Citizens to decide which challenge to be tackled with the first Social Innovation Horizon Prize
The European Commission in cooperation with the European Investment Bank Institute will award a prize of €2 million to whoever can offer the best breakthrough that will help meet a problem facing the society. But which particular problem this will be is yet to be decided - by popular vote.
Starting today (16 September 2015) and until 21 October, citizens will be able to choose among five different challenges facing our society that they would like to see tackled in the coming years. Based on the outcome of the online voting, the Commission, in cooperation with the European Investment Bank Institute, will launch a Horizon Prize – an inducement prize that rewards whoever comes up with the best solution – on the challenge that received the most votes. The prize contest is expected to be launched in early 2016. The team that best meets the challenge will receive €2 million from Horizon 2020, the EU’s research and innovation funding programme.
Carlos Moedas, European Commissioner for Research, Science and Innovation, said: “Horizon 2020 is a flexible programme that adapts to the fast-developing, urgent problems that our society faces. Horizon Prizes ultimately aim to engage with everyone in Europe and be open to all innovators. With this public vote we want everyone in Europe to engage in the design of the first ever Horizon Prize on Social Innovation.”
Social innovations bring forward new solutions that often merge technologies with organisational and social responses. These ultimately increase society’s capacity to react to common challenges. With this new Horizon Prize, the European Commission puts new emphasis on social innovation as a powerful way of generating new responses to pressing social challenges.

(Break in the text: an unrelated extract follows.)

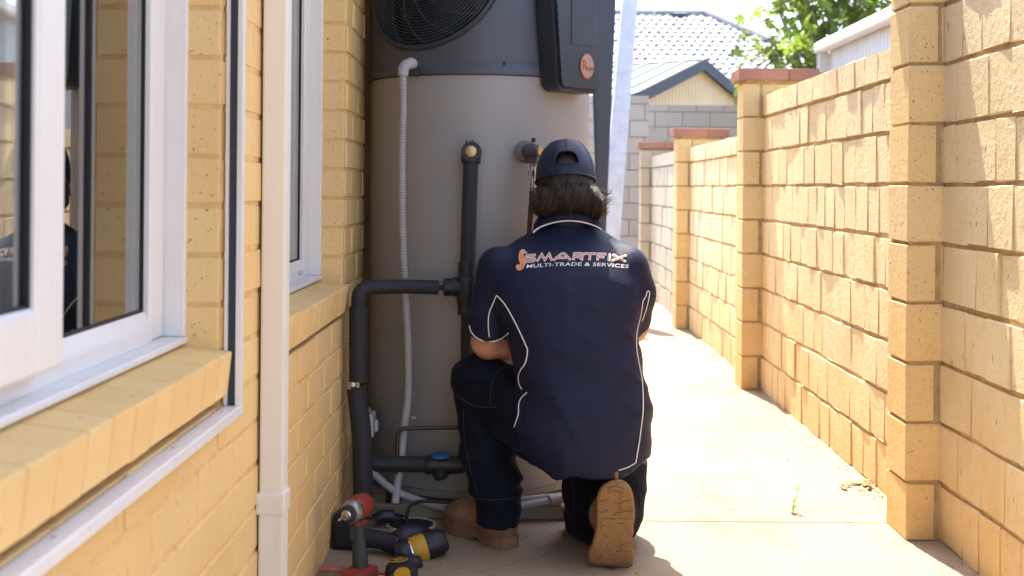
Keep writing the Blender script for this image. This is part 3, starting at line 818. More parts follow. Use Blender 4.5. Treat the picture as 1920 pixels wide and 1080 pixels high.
# rubber boot where the drain tube meets the floor
rb = empty('drain_boot', gat(735, 968), 'black rubber boot where the grey hose meets the floor', 'pipe fitting')
lathe('sleeve', [(0.0125, 0.085), (0.021, 0.080), (0.024, 0.04), (0.032, 0.02), (0.052, 0.012), (0.055, 0.002)], M['black_plastic'], rb, 20, Matrix.Translation(gat(737, 968)))
tube('stub', round_path([gat(737, 968, 0.03), gat(716, 968, 0.032), gat(704, 976, 0.02)], 0.03), 0.019, M['black_plastic'], rb, 14)
dr = empty('floor_drain', gat(771, 986), 'round open floor drain with chipped white rim in front of the tank', 'drain')
DM = Matrix.Translation(gat(771, 986))
lathe('well_shade_disc', [(0, 0.0035), (0.066, 0.0038)], M['gasket'], dr, 32, DM)  # flat black disc, shade of the open drain put into its colour
bm = bmesh.new()
for k in range(26):
    if k in (9, 10, 17): continue
    a0, a1 = 2 * math.pi * k / 26, 2 * math.pi * (k + 1) / 26
    ri, ro = 0.066, 0.0735 + rnd.uniform(-0.004, 0.003)
    q = [DM @ Vector((r * math.cos(a), r * math.sin(a), z)) for z in (0.001, 0.0065) for r, a in ((ri, a0), (ro, a0), (ro, a1), (ri, a1))]
    vv = [bm.verts.new(x) for x in q]
    for f_ in ((3, 2, 1, 0), (4, 5, 6, 7), (0, 1, 5, 4), (1, 2, 6, 5), (2, 3, 7, 6), (3, 0, 4, 7)): bm.faces.new([vv[i] for i in f_])
from_bm('rim', bm, M['white_plastic'], dr)

# relief valve beside the man's cap
rv = empty('relief_valve', A(1000, 285, 3.5), 'grey relief valve with brass end beside the navy cap', 'valve')
yv = 3.50
lathe('escutcheon', [(0.0, 0.002), (0.033, 0.0015), (0.035, 0.0)], simple('clear_plastic', (0.13, 0.125, 0.125), 0.25), rv, 32, axis_mtx(A(986, 285, 3.565), (0.1, -1, 0)))
bm = bmesh.new()
bm_tube(bm, [A(992, 284, 3.575), A(996, 284, 3.52)], 0.024, 22)
bm_tube(bm, [A(990, 284, 3.515), A(1004, 284, 3.50), A(1009, 284, 3.495)], [0.0225, 0.022, 0.018], 22)
bm_tube(bm, [A(998, 290, 3.51), A(997.5, 306, 3.51)], [0.019, 0.017], 18)
o = from_bm('valve_body', bm, simple('grey_fitting', (0.06, 0.06, 0.07), 0.5), rv, True); sharp(o)
box('lever', A(996.5, 267, 3.505), A(1004, 259, 3.515), M['gasket'], rv, 0.001)
tube('brass_end', [A(1007, 283.5, 3.497), A(1014, 283.5, 3.49)], 0.0145, M['brass'], rv, 18)
bm = bmesh.new()
bm_tube(bm, [A(999, 306, 3.51), A(999, 312, 3.51)], 0.0125, 6); bm_tube(bm, [A(999, 312, 3.51), A(998.5, 320, 3.51)], 0.008, 14)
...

The following five themes are up for vote:
Childhood obesity: so that more children can live better and more fulfilled lives and grow up as healthier adults while saving high costs for European health systems;
Aging population: so that aging would no longer hinder a healthy, active and socially engaged life, and elderly people would feel valued by their communities;
Integration of immigrants in the labour market: so that legal immigrants in the EU are effectively integrated in the labour market, thereby contributing to European competitiveness and improving people’s lives;
Women-led enterprises growing in numbers and size: so that barriers that prevent women from choosing entrepreneurial careers are lifted and women’s skills more fully contribute to a stronger European economy and society;
Community-led clean energy generation, so that citizens are put in the driving seat to change the way energy is supplied and make it more sustainable, clean and safe.
Go to the Vote
The Commission will announce the results on 22 October 2015.